Item 5.07. Submission of Matters to a Vote of Security Holders.

On November 24, 2021, Foresight Acquisition Corp., a Delaware corporation ("Foresight"), re-convened its special meeting of Foresight stockholders (the "Special Meeting") in connection with the transactions contemplated by the Agreement and Plan of Merger and the Transaction and Combination Agreement as described in the proxy statement filed by Foresight with the Securities and Exchange Commission on October 28, 2021 and mailed to Foresight's stockholders. Present at the reconvened Special Meeting were holders of 28,496,046 shares of Class A common stock ("Class A Common Stock") of Foresight in person or by proxy, representing 70.6% of the voting power of the Class A Common Stock as of October 8, 2021, the record date for the Special Meeting (the "Record Date"), and constituting a quorum for the transaction of business.
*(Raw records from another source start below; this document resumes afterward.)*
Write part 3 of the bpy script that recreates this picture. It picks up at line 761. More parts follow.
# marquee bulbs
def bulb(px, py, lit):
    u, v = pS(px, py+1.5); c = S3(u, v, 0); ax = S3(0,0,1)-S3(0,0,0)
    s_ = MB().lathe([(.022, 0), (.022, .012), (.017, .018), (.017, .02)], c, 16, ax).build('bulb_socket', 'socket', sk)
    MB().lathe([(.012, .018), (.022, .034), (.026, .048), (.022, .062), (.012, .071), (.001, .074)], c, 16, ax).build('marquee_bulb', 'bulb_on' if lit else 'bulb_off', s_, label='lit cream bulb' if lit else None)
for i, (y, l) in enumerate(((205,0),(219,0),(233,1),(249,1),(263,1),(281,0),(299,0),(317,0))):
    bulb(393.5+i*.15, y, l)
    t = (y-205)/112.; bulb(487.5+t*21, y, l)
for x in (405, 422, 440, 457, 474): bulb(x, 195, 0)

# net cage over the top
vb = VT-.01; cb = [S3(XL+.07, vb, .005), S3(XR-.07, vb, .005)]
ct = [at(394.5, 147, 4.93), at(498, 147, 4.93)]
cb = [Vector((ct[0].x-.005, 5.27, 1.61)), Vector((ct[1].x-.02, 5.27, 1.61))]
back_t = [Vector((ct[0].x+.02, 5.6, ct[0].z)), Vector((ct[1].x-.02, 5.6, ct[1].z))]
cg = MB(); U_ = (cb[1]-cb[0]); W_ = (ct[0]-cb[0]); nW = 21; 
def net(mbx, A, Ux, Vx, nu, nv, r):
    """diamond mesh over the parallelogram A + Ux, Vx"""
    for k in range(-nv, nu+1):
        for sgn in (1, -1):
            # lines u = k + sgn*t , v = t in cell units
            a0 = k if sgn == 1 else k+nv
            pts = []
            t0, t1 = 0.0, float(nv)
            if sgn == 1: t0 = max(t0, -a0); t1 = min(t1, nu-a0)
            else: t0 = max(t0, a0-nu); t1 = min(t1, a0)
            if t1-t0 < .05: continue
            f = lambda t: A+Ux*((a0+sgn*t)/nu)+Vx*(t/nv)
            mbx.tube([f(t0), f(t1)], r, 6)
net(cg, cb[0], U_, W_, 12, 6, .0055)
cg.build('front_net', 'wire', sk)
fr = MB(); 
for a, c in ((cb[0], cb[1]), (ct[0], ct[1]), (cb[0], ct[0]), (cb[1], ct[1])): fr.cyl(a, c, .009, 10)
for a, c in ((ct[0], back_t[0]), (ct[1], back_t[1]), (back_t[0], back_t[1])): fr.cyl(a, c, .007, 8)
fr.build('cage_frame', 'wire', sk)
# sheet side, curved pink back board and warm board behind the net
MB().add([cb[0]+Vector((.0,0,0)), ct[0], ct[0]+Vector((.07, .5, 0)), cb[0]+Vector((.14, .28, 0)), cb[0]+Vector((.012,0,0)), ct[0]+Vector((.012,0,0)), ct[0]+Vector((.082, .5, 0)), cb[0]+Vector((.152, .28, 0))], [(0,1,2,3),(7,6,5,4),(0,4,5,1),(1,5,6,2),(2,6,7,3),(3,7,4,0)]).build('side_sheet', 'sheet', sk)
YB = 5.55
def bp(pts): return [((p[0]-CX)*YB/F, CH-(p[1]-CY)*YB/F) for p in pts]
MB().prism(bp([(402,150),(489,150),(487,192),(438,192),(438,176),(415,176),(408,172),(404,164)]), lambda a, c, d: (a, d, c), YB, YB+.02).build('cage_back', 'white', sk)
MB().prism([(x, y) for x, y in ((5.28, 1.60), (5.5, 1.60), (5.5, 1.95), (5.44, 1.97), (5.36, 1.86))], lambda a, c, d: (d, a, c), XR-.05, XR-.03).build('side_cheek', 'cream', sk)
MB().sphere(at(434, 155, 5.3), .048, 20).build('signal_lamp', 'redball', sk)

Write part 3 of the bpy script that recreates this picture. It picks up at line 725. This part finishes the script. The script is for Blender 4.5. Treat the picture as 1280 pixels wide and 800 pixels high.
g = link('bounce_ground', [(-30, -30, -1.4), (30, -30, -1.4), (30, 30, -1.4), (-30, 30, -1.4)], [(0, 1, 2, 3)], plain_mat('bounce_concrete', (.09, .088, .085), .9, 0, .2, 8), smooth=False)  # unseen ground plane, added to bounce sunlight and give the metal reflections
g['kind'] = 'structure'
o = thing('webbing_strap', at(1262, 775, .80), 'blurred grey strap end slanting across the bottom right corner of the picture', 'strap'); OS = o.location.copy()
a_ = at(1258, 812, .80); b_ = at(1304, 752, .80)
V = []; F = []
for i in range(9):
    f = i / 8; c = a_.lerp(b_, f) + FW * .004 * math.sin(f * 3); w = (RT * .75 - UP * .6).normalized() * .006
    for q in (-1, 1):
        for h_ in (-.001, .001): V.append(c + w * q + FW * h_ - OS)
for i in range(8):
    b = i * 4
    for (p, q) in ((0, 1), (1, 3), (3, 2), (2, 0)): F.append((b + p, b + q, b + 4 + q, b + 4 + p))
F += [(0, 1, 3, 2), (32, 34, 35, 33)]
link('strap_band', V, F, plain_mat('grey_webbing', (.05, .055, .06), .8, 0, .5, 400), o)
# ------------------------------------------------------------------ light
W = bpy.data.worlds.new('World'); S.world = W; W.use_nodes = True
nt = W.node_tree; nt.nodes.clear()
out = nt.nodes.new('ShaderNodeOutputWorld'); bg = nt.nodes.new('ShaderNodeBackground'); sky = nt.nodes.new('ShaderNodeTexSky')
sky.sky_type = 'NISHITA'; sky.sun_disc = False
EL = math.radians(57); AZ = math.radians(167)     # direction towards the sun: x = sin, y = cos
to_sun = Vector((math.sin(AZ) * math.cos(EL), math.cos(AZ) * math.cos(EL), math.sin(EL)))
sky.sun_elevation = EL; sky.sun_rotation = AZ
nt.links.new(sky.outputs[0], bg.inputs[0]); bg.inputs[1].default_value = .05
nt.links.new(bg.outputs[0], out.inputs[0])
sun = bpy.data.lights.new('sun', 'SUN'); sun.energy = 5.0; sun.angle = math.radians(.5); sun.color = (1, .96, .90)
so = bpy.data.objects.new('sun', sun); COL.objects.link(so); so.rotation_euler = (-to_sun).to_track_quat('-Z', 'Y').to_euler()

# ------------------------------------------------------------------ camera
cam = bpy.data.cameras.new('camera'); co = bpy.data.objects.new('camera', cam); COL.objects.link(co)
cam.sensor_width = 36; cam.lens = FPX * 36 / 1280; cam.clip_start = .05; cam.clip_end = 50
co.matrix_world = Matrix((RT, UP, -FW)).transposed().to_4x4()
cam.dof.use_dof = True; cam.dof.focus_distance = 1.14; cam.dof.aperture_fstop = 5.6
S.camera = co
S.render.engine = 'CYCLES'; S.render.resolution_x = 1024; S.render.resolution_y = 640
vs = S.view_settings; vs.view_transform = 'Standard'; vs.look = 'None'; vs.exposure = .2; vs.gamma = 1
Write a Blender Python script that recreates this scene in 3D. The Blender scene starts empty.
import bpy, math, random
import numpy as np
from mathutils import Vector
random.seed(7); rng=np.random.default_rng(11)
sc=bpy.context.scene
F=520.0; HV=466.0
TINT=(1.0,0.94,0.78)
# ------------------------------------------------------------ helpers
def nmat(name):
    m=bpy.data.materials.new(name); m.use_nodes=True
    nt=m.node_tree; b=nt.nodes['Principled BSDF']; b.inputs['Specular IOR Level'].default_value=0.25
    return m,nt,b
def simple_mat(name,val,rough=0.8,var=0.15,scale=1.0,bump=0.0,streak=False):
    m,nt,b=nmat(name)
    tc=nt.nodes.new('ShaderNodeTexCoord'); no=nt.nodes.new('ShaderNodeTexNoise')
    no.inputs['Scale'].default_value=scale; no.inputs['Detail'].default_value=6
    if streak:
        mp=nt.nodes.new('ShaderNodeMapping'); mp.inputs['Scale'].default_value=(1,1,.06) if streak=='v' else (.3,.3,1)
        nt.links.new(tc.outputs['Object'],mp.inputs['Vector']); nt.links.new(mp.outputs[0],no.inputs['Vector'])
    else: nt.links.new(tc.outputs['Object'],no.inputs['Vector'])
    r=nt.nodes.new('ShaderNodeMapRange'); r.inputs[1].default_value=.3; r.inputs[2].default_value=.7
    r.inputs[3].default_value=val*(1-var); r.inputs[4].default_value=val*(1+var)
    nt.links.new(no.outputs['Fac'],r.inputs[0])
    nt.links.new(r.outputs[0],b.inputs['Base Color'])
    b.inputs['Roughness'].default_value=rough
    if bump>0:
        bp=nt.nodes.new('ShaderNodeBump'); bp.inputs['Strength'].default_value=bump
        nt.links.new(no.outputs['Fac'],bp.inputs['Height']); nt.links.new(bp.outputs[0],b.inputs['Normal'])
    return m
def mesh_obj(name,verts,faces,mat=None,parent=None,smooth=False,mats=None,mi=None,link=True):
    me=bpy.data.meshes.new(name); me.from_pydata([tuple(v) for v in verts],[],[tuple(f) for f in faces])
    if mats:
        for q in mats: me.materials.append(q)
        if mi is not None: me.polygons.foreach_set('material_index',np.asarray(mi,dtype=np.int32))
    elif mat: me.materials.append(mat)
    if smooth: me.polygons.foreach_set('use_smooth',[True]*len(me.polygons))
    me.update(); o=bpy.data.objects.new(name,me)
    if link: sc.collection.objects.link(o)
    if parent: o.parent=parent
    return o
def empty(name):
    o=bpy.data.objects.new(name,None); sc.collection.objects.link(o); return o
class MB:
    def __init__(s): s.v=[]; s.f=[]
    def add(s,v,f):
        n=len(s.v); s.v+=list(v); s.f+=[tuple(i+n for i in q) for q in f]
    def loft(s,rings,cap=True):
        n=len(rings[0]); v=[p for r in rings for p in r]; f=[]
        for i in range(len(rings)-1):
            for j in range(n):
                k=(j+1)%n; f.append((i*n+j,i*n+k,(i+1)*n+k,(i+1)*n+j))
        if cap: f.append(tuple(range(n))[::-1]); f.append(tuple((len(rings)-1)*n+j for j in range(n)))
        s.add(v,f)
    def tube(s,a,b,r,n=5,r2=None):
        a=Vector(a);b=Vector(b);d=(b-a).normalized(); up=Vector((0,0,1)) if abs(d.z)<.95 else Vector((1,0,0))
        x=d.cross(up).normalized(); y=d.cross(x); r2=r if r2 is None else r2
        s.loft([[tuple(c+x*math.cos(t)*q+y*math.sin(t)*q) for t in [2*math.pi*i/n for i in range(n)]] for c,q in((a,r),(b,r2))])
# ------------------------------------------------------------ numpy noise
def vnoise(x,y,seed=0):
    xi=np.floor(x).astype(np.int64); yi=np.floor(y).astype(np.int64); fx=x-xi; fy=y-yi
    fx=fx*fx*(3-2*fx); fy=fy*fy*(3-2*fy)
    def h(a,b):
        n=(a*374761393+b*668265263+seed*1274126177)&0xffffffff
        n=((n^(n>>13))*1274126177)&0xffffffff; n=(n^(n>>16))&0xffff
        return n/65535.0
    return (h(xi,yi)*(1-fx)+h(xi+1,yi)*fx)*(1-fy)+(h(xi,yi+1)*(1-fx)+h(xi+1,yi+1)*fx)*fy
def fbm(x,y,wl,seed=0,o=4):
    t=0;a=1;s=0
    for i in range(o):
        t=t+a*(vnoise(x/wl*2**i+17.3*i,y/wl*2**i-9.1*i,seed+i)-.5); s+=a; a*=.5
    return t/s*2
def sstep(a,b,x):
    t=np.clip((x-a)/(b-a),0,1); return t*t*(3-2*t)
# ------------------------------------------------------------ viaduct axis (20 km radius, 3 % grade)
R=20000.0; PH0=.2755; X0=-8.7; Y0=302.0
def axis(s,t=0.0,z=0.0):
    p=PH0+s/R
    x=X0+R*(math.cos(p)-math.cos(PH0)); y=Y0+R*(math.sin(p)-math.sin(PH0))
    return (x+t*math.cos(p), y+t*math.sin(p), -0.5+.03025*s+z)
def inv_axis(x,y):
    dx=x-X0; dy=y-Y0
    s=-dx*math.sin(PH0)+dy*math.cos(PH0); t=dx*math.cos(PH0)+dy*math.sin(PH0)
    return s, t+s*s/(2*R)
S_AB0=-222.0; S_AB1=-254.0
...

As of the Record Date, there were 40,363,750 shares of Class A Common Stock issued and outstanding.

The sole proposal that was presented at the reconvened Special Meeting was the "Stockholder Adjournment Proposal"-To consider and vote upon a proposal to approve the adjournment of the Special Meeting to a later date or dates, if necessary or appropriate, to permit further solicitation and vote of proxies if there are insufficient votes for, or otherwise in connection with, the approval of any of the stockholder proposals. The stockholders approved the Stockholder Adjournment Proposal. The voting results were as follows:





Votes For    Votes Against   Abstentions
26,150,988     2,290,958       54,100

The Special Meeting was adjourned to 7:00 a.m., Central Time, on Friday, December 3, 2021.